Nowa mama lipcowa i jej mały “koszmarek” Oskarek

Witajcie wszystkie mamy!
Przenioslam się tu z mam “oczekujących”. Wreszcie znalazłam chwilkę żeby napisać pare słów.
Mój synuś urodził się 3.07.2003r. tak więc ma trochę ponad dwa tygodnie. Miałam cesarkę, ponieważ podczas porodu po moich skurczach maluszkowi spadało tętno.
Oskar urodził się dokładnie w dniu swojego terminu i ważył 3850 g, miał 55 cm długości, dostał
10 pkt. w skali Apgar.
Oczywiście jest najpiękniejszy i najwspanialszy na świecie, ale daje mi nieźle popalić.
Naszym największym problemem jest jego spanie, już nie wiem co mam robić. Nie chce spać inaczej niż na rękach i to pionowo brzuch do brzucha. Każda próba odłożenia go gdziekolwiek kończy się krzykiem. Poza tym śpi bardzo niewiele ok. trzy razy dziennie po 1-1,5 godz. i to od paru dni, wcześniej miałam wrażenie, że w ogóle nie śpi. Jestem coraz bardziej zmęczona i niewyspana.
Teraz też piszę jedną ręką, a drugą podtrzymuję malucha. Przecież on nie może tak wiecznie spać!! Niestety odpada usypianie w wózku, bo nasz wózek jest sztywny i się nie buja :((
Tak sobie dogodziłam wybierając wózek.
Nie wiem co robić, może mi coś poradzicie. Wczoraj była u nas pani doktor na wizycie domowej i stwierdziła, że tak nie może być i że to nie jest normalne. Narazie zleciła badanie moczu, ale według mnie to synek jest zdrowy.
Tak więc narazie moje macierzyństwo nie jest za słodkie. Oddzielną historią jest nasza droga przez mękę pod tytułem- karmienie piersią, ale to powinnam opisać osobno. Może następnym razem. Chciałabym dać synkowi wszystko co najlepsze, czekałam na niego 9 lat. A teraz kiedy jest nie potrafię sobie z nim poradzić i często tracę cierpliwość.
Przez te jego zwyczaje nawet nie mam jak chodzić chociażby do ubikacji. Odkąd się urodził nie ugotowałam żadnego obiadu, nie mam kiedy. To wszystko mnie przerasta.
Pomocy!!!

Akia, Konrad (17.05.1994) i Oskar (03.07.2003)

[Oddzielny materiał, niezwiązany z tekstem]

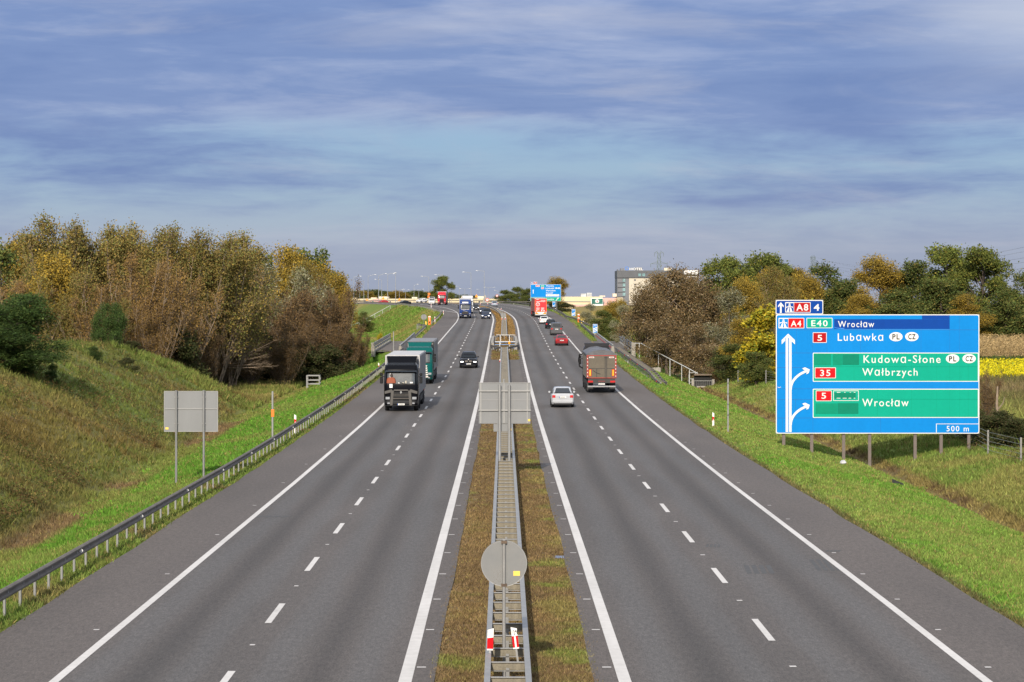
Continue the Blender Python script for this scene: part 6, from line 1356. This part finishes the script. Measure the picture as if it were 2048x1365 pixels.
weeds(2600, 31, lambda d: (-46 + 0 * d, DITCH_L(d) - 1.5), 84, 236, .6, [(.085, .06, .024), (.12, .075, .03), (.06, .075, .02), (.16, .12, .04)], [4, 2, 3, 1.5])
weeds(700, 32, lambda d: (-45 + 0 * d, DITCH_L(d) - .5), 225, 292, .9, [(.10, .07, .03), (.20, .15, .06), (.08, .09, .025)], [3, 3, 2])
weeds(1200, 33, lambda d: (28 + 0 * d, 60 + 0 * d), 120, 262, .9, [(.10, .07, .03), (.07, .085, .022), (.16, .12, .05)], [3, 3, 2])
weeds(260, 34, lambda d: (line('RP', d) + 2, 22 + 0 * d), 56, 260, .16, [(.10, .19, .02), (.14, .20, .03)], [3, 2])
weeds(220, 35, lambda d: (DITCH_L(d), PL(d) - 1.2), 56, 260, .2, [(.09, .20, .02), (.13, .21, .03)], [3, 2])
def crop(name, N, seed, d0, d1, x0, x1, h, pal, wt, leaf, asp, spread):
    rs = np.random.RandomState(seed); d = d0 + (d1 - d0) * rs.rand(N) ** 1.6; x = x0 + (x1 - x0) * rs.rand(N); z = ground(x, d) + h * rs.rand(N) ** spread
    P = np.c_[x, d, z]; V, F, c = leaves_np(rs, P, leaf, pal, wt, asp, 0, .5); tag(link(name, np_mesh(name, V, F, [LEAF], col=c)), kind='stuff')
crop('maize_field', 42000, 3, 336, 400, 58, 96, 2.5, [(.30, .215, .10), (.36, .26, .13), (.24, .165, .075)], [3, 2, 2], .5, .16, .8)
crop('mustard_field', 36000, 4, 262, 322, 46, 84, .8, [(.44, .37, .010), (.36, .33, .012), (.12, .16, .02)], [5, 3, 1], .26, .6, .35)
crop('hedge_strip', 6000, 5, 323, 334, 54, 92, .8, [(.045, .065, .015), (.06, .08, .02)], [1, 1], .4, .5, .7)

# ------------------------------------------------------------------ wire fence, cages, culvert
FENCEW = mat('fence_wire', (.22, .22, .21), .6, .3, .1)
root = thing('wire_fence', 'sagging wire fence on pale posts beyond the right ditch', 'fence', (30., 140., float(ground(30, 140))))
fp = [(28.9, 138), (28.6, 146), (29.2, 154), (29.6, 162), (29.8, 170), (30.0, 180), (29.8, 192), (29.4, 205), (29.2, 218), (28.8, 230), (28.4, 244), (28.0, 256), (27.8, 266), (27.0, 276), (26.6, 286)]
pp = [(x, d, float(ground(x, d))) for x, d in fp]
mb = MB(); mb.box(-.05, .05, -.05, .05, -.3, 1.45, mat('concrete_fence_post', (.2, .19, .175), .85, 0, .15, 3)); FP = mesh_of(mb, 'post')
repeat_part('post', FP, [(p, 0) for p in pp], root)
mb = MB()
for k in range(5): mb.tube([(p[0] - root.location.x, p[1] - root.location.y, p[2] - root.location.z + .25 + .27 * k) for p in pp], .012, FENCEW, 3)
mb.build('wire', root)
def cage(label, px, py, d, w, h, dep, bars):
    x, y, z = at(px, py, d); g = float(ground(x, d)); r = thing('metal_cage', label, 'cage', (x, d, g - .05)); mb = MB()
    for sx in (-1, 1):
        for y0 in (0, dep): mb.box(sx * w / 2 - .05, sx * w / 2 + .05, y0 - .05, y0 + .05, -.3, h, POSTM)
    mb.build('frame', r); mb = MB()
    for q in bars: mb.box(-w / 2 + .051, w / 2 - .051, -.03, .03, q * h - .05, q * h + .05, POSTM); mb.box(-w / 2 + .051, w / 2 - .051, dep - .03, dep + .03, q * h - .05, q * h + .05, POSTM); [mb.box(s * w / 2 - .03, s * w / 2 + .03, .051, dep - .051, q * h - .05, q * h + .05, POSTM) for s in (-1, 1)]
    mb.build('bars', r); return r
cage('grey metal cage gate on the meadow at the foot of the bright green bank', 626, 765, 262, 1.35, 1.35, 1.4, (.3, .6, .96))
cage('upright grey metal cage beside the culvert gate on the right', 1387, 758, 303, 1.0, 1.7, 1.2, (.25, .5, .96))
x, y, z = at(1406, 772, 296); r = thing('culvert_gate', 'small dark culvert mouth with metal gate under creepers, right ditch', 'culvert', (x, 296, float(ground(x, 296))))
mb = MB(); mb.cbox(-1.4, -1.1, -.2, .4, -.4, 1.1, CONC, .03); mb.cbox(1.1, 1.4, -.2, .4, -.4, 1.1, CONC, .03); mb.cbox(-1.09, 1.09, -.15, .4, 1.55, 1.75, BARK, .03); mb.box(-1.09, 1.09, .3, .38, -.4, 1.545, mat('painted_mouth_shade', (.012, .012, .012), .9)); mb.build('headwall', r)  # near-black panel at the back paints the shade inside the culvert mouth
mb = MB()
for i in range(9): xx = -1.0 + i * .25; mb.box(xx - .02, xx + .02, -.1, -.06, -.3, .9, POSTM)
mb.box(-1.09, 1.09, -.11, -.05, .9, .96, POSTM); mb.build('gate', r)
# dead stem by the fence
r = thing('dead_stem', 'broken pale dead tree stem standing beside the wire fence', 'tree stump', ((1994 - 1024) * 160 / FOC, 160, float(ground((1994 - 1024) * 160 / FOC, 160)))); mb = MB(); mb.tube([(0, 0, -.3), (.03, 0, 1.2), (.0, .05, 2.2), (.06, .1, 3.4)], [.13, .11, .09, .05], BARKP, 7); mb.build('stem', r); mb = MB(); mb.tube([(.02, .03, 1.8), (.4, 0, 2.3), (.5, 0, 2.7)], [.05, .035, .02], BARKP, 5); mb.build('branch', r)

# ------------------------------------------------------------------ far buildings
CREAM = mat('cream_cladding', (.56, .47, .30), .7, 0, .04, .15, streak=True); CREAML = mat('pale_cream_render', (.60, .53, .40), .7, 0, .04, .2); PINK = mat('pink_render', (.56, .33, .29), .7, 0, .05, .2); DKGR = mat('dark_grey_facade', (.075, .08, .09), .6, 0, .1, .3); MIDGR = mat('mid_grey_facade', (.13, .135, .15), .6, 0, .12, .3)
GGLASS = mat('green_facade_glass', (.05, .16, .13), .15, 0, .4, .3); WGLASS = mat('pale_window_glass', (.16, .27, .28), .12, 0, .3, .3)
def fpt(px, py, d): return at(px, py, d)
D1 = 1150.; k1 = D1 / FOC
r = thing('shopping_centre', 'very long low cream shopping centre behind the far ramp', 'building', ((845 - 1024) * k1, D1, 3.0)); gx = lambda px: (px - 845) * k1; gz = lambda py: CAM_H - (py - HOR) * k1 - 3.0
mb = MB(); mb.box(gx(640), gx(1002), 0, 40, -3, gz(598.0), CREAM); mb.build('wall', r)
mb = MB(); mb.box(gx(640) - .3, gx(1002) + .3, -.2, 40.2, gz(598.0) + .01, gz(597.6), CREAML); mb.build('roof_edge', r)
for a, b_, t in ((756, 776, 593.5), (741, 752, 595.5), (823, 833, 594.5), (922, 930, 593.5), (955, 968, 593), (705, 712, 596)): mb = MB(); mb.box(gx(a), gx(b_), 4, 14, gz(597.6) + .02, gz(t), CREAML); mb.build('roof_unit', r)
mb = MB(); mb.extr([(gx(738), gz(613)), (gx(738), gz(604)), (gx(748), gz(598.8)), (gx(760), gz(598.8)), (gx(767), gz(604)), (gx(767), gz(613))], 'y', -6, -.01, PINK); ent = mb.build('entrance', r)
mb = MB(); mb.extr([(gx(741.5), gz(610)), (gx(741.5), gz(606.5)), (gx(747), gz(602.3)), (gx(754), gz(606.5)), (gx(754), gz(610))], 'y', -6.2, -6.01, GGLASS); mb.build('glazing', ent)
mb = MB(); mb.box(gx(728.5), gx(736), -.4, -.01, gz(605), gz(600.2), BLACKS)
V, F = glyphs('OBI', .01); mb.add([(gx(729) + a * (gx(735.5) - gx(729)), -.42, gz(604.2) + c * (gz(601) - gz(604.2))) for a, c in V], F, WHITE); mb.build('sign_panel', r)
for a, b_ in ((779, 781.5), (957, 960)): mb = MB(); mb.box(gx(a), gx(b_), -.3, -.01, gz(607), gz(601), DKGR); mb.build('door', r)
D2 = 1000.; k2 = D2 / FOC; cx2 = 1190
r = thing('retail_hall', 'cream and pink retail hall with green glass entrance left of the hotel', 'building', ((cx2 - 1024) * k2, D2, 6.5)); gx = lambda px: (px - cx2) * k2; gz = lambda py: CAM_H - (py - HOR) * k2 - 6.5
mb = MB(); mb.box(gx(1120), gx(1205), 0, 35, -2, gz(593.8), CREAM); mb.build('wall', r); mb = MB(); mb.box(gx(1204.9) + .03, gx(1234), -.6, 34, -2, gz(596.3), PINK); mb.build('pink_wall', r); mb = MB(); mb.box(gx(1234) + .02, gx(1245.5), -.4, 34, -2, gz(595), mat('tan_wall', (.38, .32, .22), .8, 0, .08)); mb.build('tan_wall', r)
mb = MB(); mb.box(gx(1120), gx(1181), -.12, -.01, gz(604.6), gz(603.2), MIDGR); mb.build('band', r); mb = MB(); mb.box(gx(1144), gx(1179), -.2, -.01, gz(613.4), gz(609.5), PINK); mb.build('plinth', r)
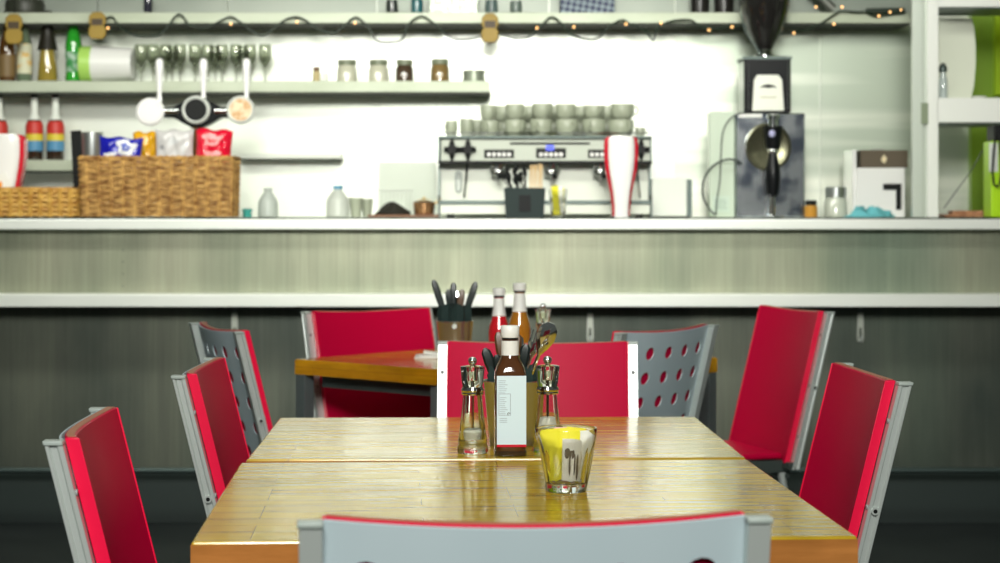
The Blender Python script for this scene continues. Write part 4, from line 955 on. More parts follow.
# tap on it
t = thing('beer_tap', 'single beer tap with black handle mounted in front of the steel cabinet', 'beer tap', put(773, 7.86)); Yt = 7.86; k = Yt/F
Z = lambda py: az(py, Yt)-TOPZ
b = B(); b.lathe([(5*k, Z(127)), (5*k, Z(119)), (6.5*k, Z(118)), (6.5*k, Z(115)), (2*k, Z(114))], 20); b.cyl((0, 0, Z(121)), (0, 0.066, Z(121)), 3.5*k, seg=12); b.build('tap_body', M['chrome'], t)
b = B(); b.lathe([(7*k, Z(149)), (8*k, Z(140)), (9*k, Z(129)), (9*k, Z(126.5)), (4*k, Z(126))], 24); cu = b.build('tap_cup', M['blackm'], t)
b = B(); b.ball((-2*k, -8*k, Z(134)), 3.5*k, 1.1, 14, 7); b.build('front_mark', mat('tap_lilac_highlight', (0.50, 0.50, 0.75), 0.2), cu)  # lilac ball paints the highlight on the black cup
b = B(); b.lathe([(5*k, Z(153)), (5.6*k, Z(151)), (5*k, Z(149.2))], 20); b.build('chrome_ring', M['chrome'], t)
b = B(); b.lathe([(2*k, Z(197)), (5*k, Z(195)), (6.6*k, Z(188)), (7.6*k, Z(178)), (7*k, Z(168)), (5*k, Z(158)), (4.6*k, Z(153.2))], 22); b.build('tap_handle', M['blackm'], t)
b = B(); b.lathe([(0.045, 0), (0.045, 0.004), (0.012, 0.010), (0.010, Z(197)+0.002)], 20, (0, 0.015, 0)); b.build('tap_stand', M['chrome'], t)
# transparent cover with cable left of cabinet
Y = 7.97; b = B(); b.box(-0.05, 0.05, 0, 0.10, 0, az(112, Y)-TOPZ)
t = tag(b.build('water_filter_case', mat('pale_green_case', (0.62, 0.72, 0.58), 0.25), None, put(722, Y), smooth=False, bevel=0.004), 'pale green upright case left of the steel cabinet', 'case')
b = B(); b.box(-0.038, 0.030, -0.004, 0, 0.02, 0.085); pl_ = b.build('nameplate', mat('plate_mint', (0.60, 0.72, 0.60), 0.3), t, smooth=False)
b = B()
for j in range(4): b.box(-0.030, 0.022-0.006*(j % 2), -0.0055, -0.004, 0.034+0.011*j, 0.037+0.011*j)
b.build('nameplate_lines', mat('plate_green_line', (0.35, 0.46, 0.38), 0.5), pl_, smooth=False)
cab = mat('dark_cable', (0.03, 0.04, 0.04), 0.4)
Y = 7.90
def cable(pts, r, label, name='power_cable', m=None, cat='cable'):
    # smooth through points
    P = [Vector(p) for p in pts]; out = []
    for i in range(len(P)-1):
        p0 = P[max(i-1, 0)]; p1 = P[i]; p2 = P[i+1]; p3 = P[min(i+2, len(P)-1)]
        for j in range(8):
            u = j/8; out.append(0.5*((2*p1)+(-p0+p2)*u+(2*p0-5*p1+4*p2-p3)*u*u+(-p0+3*p1-3*p2+p3)*u**3))
    out.append(P[-1]); o0 = out[0].copy()
    q = B(); q.tube([p-o0 for p in out], r, 6); return tag(q.build(name, m or cab, None, o0), label, cat)
def pxs(L, Y): return [(ax(x, Y), Y, az(y, Y)) for x, y in L]
cable(pxs([(742, 163), (735, 160), (725, 160), (712, 167), (704, 180), (703, 195), (708, 207), (715, 215)], 7.9), 0.0042, 'thick dark cable looping out left of the steel cabinet')
cable(pxs([(741, 113), (730, 119), (723, 132), (721, 155), (720, 180), (717, 200), (716, 215)], 7.93), 0.0026, 'thin cable running down from the grinder, left of the steel cabinet')
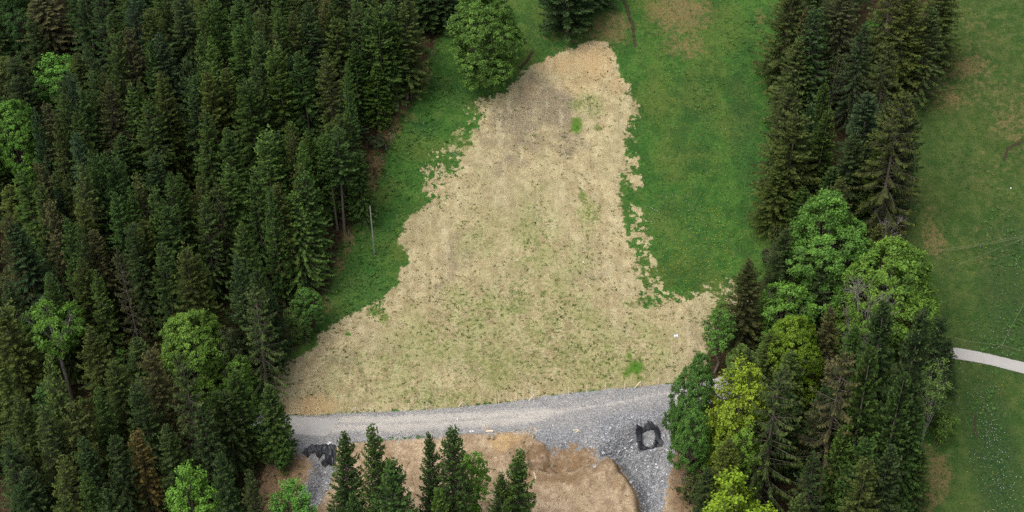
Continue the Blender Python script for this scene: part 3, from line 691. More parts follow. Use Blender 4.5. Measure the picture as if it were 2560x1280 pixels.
cat("""
1985 -35 62 o s 235
2016 25 34 b s 300
2040 -40 48 d s
1992 98 50 o s 330
2046 20 42 d s
2120 -30 68 b w 240 | brown sparse drooping spruce at the top of the right wood
2160 62 50 d w 330
2028 142 38 g f 330
2063 210 34 g f 400
2240 -40 76 o w 260
2230 106 62 o w 380
2285 -20 60 o s 260
2330 25 56 o s 265 | olive spruce on the right edge of the right wood, above the dry meadow patch
2372 -50 58 o s 185 | rightmost spruce of the top right wood, beside the dry grass patch
1975 214 56 o s 500
2036 262 36 t f 480
2066 279 50 g f 520 | broad mid-green fir right above the domed deep green tree
1990 284 62 o s 560 | wide olive spruce on the meadow side of the right wood, dead twigs in it
1950 400 50 o s 590
2182 234 62 t f 470
2226 258 36 o s
2262 222 84 o w 600 | largest dark drooping spruce of the right wood, beside the right meadow
2290 240 54 d s 560
2206 356 44 l s 570 | narrow light green spruce between the dark drooping spruce and the domed tree
2140 330 50 d s 560
2085 420 48 g f 590
2010 470 44 g s 620
1884 653 52 b s 880 | brownish thin spruce standing over the right corner of the bare field
1936 838 34 o s 1010
1946 925 92 o w 1300 | very large olive drooping spruce in the lower right wood with twiggy top
2112 868 88 b w 1260 | very large dark brown drooping spruce right of the bright yellow-green tree
2105 1066 44 l f 1330 | small light-tipped fir in front of the dark brown drooping spruce
2090 773 36 b s 980
2128 745 30 o s 900
2145 815 40 g s 1020
2190 872 62 g f 1290
2236 758 66 d f 1110
2302 764 70 d f 1260 | tallest dark fir at the right side of the lower wood, near the paved road
2346 786 52 d s 1050
2376 850 36 d s 985 | dark spruce overhanging the end of the paved road
2150 1095 50 g s 1400
2176 1163 56 o s 1480
1816 1103 60 o s 1360
2000 1238 46 o s
2262 940 62 g f 1330
2290 1020 54 g s 1300
2065 960 44 d s 1200
2230 1120 56 d s 1420
1770 1170 40 d s 1370
2310 1120 44 g s 1290
2050 1130 40 d s
""", 'R')
cat("""
846 1082 58 g q 1400 | slim dark spruce at the bottom in front of the black sheet and gravel ditch
942 1060 64 g q 1420 | tallest of the foreground spruces below the road, its tip against the gravel
976 1158 74 g q 1480 | broad foreground spruce low in the frame, right of the tallest one
1074 1074 42 g q 1390 | narrow foreground spruce, left one of the close pair
1126 1071 66 g q 1420 | wide foreground spruce, right one of the close pair, beside the light green sapling
1098 1222 42 l q 1480 | small lighter spruce at the foot of the close pair
1287 1120 66 g q 1430 | dark spruce alone before the excavated soil, right of the foreground saplings
1243 1178 46 g q 1440 | small spruce leaning against the left side of the rightmost foreground spruce
1264 1244 34 l q 1480 | little light spruce tip at the bottom edge under the rightmost foreground spruce
870 1230 42 g q 1480 | young spruce at the bottom edge under the slim spruce by the ditch
1186 1128 44 V T 1330 | thin light green sapling with dark stem between the foreground spruces
1168 1234 40 V M 1400 | bushy light green crown at the bottom edge beside the thin sapling
""", 'F')
cat("""
38 -30 70 Q D 170 | dark leafy broadleaf crown cut by the top left corner
165 28 40 G M 150 | green broadleaf crown half hidden behind the brown drooping spruce
15 125 52 Z M 300 | yellowish broadleaf crown on the left edge above the brightest one
125 120 68 G M 300 | green maple crown below the brown drooping spruce in the upper left
15 235 72 K D 470 | bright green rounded crown on the left edge of the photo
112 738 82 K L 1010 | open light green tree with pale bare stems in the lower left forest
470 757 92 K D 1000 | large fresh green domed tree in the lower left forest
575 822 46 U M 1010 | dull olive bushy crown just right of the large fresh green tree
590 890 50 G M 1050 | green leafy crown under the dull olive one, above the hidden road
455 1166 76 K Y 1400 | bright light green tree at the bottom left with upswept branches
722 1205 74 G Y 1390 | light green feathery tree at the bottom beside the gravel ditch
45 1208 56 Q D 1420 | dark green rounded crown in the bottom left corner
760 715 46 E M 835 | green bushy tree at the foot of the widest skirted spruce
740 752 36 N M 850 | pale green bush just left of the bare field's left corner
1204 -38 96 E D 206 | large domed maple standing alone left of the bare field's sandy tip
942 342 26 U S 372 | low green bush on the brown strip of the clearing edge
488 632 22 G S 670 | small bright green leafy patch between olive spruces in mid left forest
700 1100 26 G M 1180 | small light green tree at the foot of the fir beside the road
300 860 30 E M 960 | small deep green leafy crown between the open light tree and the rust spruce
""", 'L')
cat("""
1425 -195 82 d f 88 | dark fir above the sandy tip of the bare field, low branches over the grass
1498 -150 44 d s 30 | dark spruce just right of the fir above the sandy tip
""", 'C')
cat("""
2090 486 122 E D 775 | huge domed deep green tree below the firs of the right wood
2262 588 128 K D 900 | huge domed vivid light green tree beside the right meadow
2198 648 78 U B 955 | leafless twiggy tree in front of the vivid light green dome
2228 518 46 U B 640 | leafless grey shrub-like tree right of the deep green dome's top
1982 700 80 G M 885 | fresh green rounded tree between the thin brownish spruce and the domes
2002 778 72 Y D 1010 | brightest yellow-green tree of the right wood
1744 888 62 G D 1110 | fresh green rounded tree at the right end of the gravel road
1868 900 92 Y Y 1180 | yellow-green feathery tree left of the very large olive spruce
1806 772 44 G T 930 | green sapling at the left foot of the thin brownish spruce
1862 865 44 N M 965 | pale green small tree below the thin brownish spruce
1915 850 40 N M 960
1845 1200 116 Y Y 1480 | bright yellow-green feathery tree cut by the bottom edge
1735 1010 52 G M 1200 | green drooping crown over the bank beside the rocky ditch
2098 123 36 Z P 290 | sparse yellowish tree between two firs in the upper right wood
2150 782 44 K M 880 | light green crown wedged between the brownish spruces under the twiggy tree
1965 560 36 U S 640
1945 605 34 U S 670
2355 895 46 N P 1120 | pale loose tree on the meadow side of the lower wood below the paved road
2365 1020 36 N S 1110
1860 1060 62 K Y 1290 | light green lower crown between feathery tree and very large olive spruce
2200 20 40 G M 170
2190 110 34 E M 240
1730 1185 36 U S 1260
""", 'R')
# fill gaps inside the left forest with background spruces
pts = np.array([t['g'][:2] for t in TREES]); wf = world(P_FOR1); wf2 = world(P_FOR2)
rf = np.random.RandomState(3); nfill = 0
for _ in range(14000):
    x, y = rf.uniform(-100, 50), rf.uniform(-30, 72)
    sd1 = sdist(np.array([x]), np.array([y]), wf)[0]; sd2 = sdist(np.array([x]), np.array([y]), wf2)[0]
    if max(sd1, sd2) < 3.2 or np.hypot(pts[:, 0]-x, pts[:, 1]-y).min() < 3.9: continue
    gz = float(hgrid(x, y)); H = rf.uniform(11, 14); tx, ty, _z = project(np.array([[x, y, gz+H]]))
    if tx[0] < -170 or tx[0] > 2600 or ty[0] < -170 or ty[0] > 1260: continue
    _gx, _gy, _ = project(np.array([[x, y, gz]]))
    if 790 < _gx[0] < 900 and 480 < _gy[0] < 680: continue
    if samp('asph', x, y) > -2.5 or samp('grav', x, y) > -2.5: continue
    k = 's'; pr = PROTO[k][rf.randint(5)]
    TREES.append(dict(x=tx[0], y=ty[0], g=(x, y, gz), H=H, rm=rf.uniform(2.3, 2.9), tone=rf.choice(list('gdoodg')), kind=k, label=None, side='L' if sd1 > sd2 else 'R', tr=pr[0], cr=pr[1], PH=pr[2], PR=pr[3]))
    pts = np.vstack([pts, [x, y]]); nfill += 1
    if nfill >= 80: break
for t in TREES:
    if t['label'] and len(t['label'].split())>16: print('LONG', t['label'])
print([ (t['label']) for t in TREES if t['label'] and len(t['label'].replace('-',' ').split())>18]);print('trees', len(TREES), 'filled', nfill)
ORD = ['', 'first', 'second', 'third', 'fourth', 'fifth', 'sixth', 'seventh', 'eighth', 'ninth', 'tenth', 'eleventh', 'twelfth', 'thirteenth', 'fourteenth', 'fifteenth', 'sixteenth', 'seventeenth', 'eighteenth', 'nineteenth', 'twentieth']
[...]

5 odpowiedzi na pytanie: Nowa mama lipcowa i jej mały “koszmarek” Oskarek

  1. Re: Nowa mama lipcowa i jej mały “koszmarek” Oskarek

    Witaj – my tu wszystkie z oczekujących 🙂 gartuluje pociechy…
    jednoczesnie współczuję tego snu… zrobienie badań nie zaszkodzi i jest wg mnie rozsądne, choć faktycznie, pewnie nic nie da… a co z twoją dieta, moze cos mu nie pasuje, nie pozwala zasnąć? w takim przypadku dziecko zwykle skłonne jest zapomnieć o dyskomforcie w ramionach mamy… Mateusz podczas ataku kolki też w ramionach potrafił mi zasnąć, miomo silnego bólu…
    ale generalnie mamy często spodziewają się że dziecko będzie dużo spało a ono nie śpi, mati też sypiał nie 20 godzin, jak to opisują w książkach, choć był dzieckiem raczej spokojnym i taki jest do dzisiaj
    u nas był problem z karmieniem – Mati jadł non stop, ale mało intensywnie, trochę trwało, zanim nauczył sie oddzielac jeden posiłek od drugiego i głodniec między nimi, przez co zaczął ssać konkretnie a nie ciumkac od niechcenia… wiem, że dziecko potzebuje bliskości mamy, ale 24 godzinę na dobę to ponad nasze siły, prawda?
    co do nauczenia spania nie tylko w ramionach… wiem, ze można czasami nauczyc dziecko przeczekując ten płacz, ale za taką metodę nie odpowiadam, nie polecam (nie żebym odradzała, ale nie ponosze skutków zastosowania) bo ja bym tego nie wytrzymała…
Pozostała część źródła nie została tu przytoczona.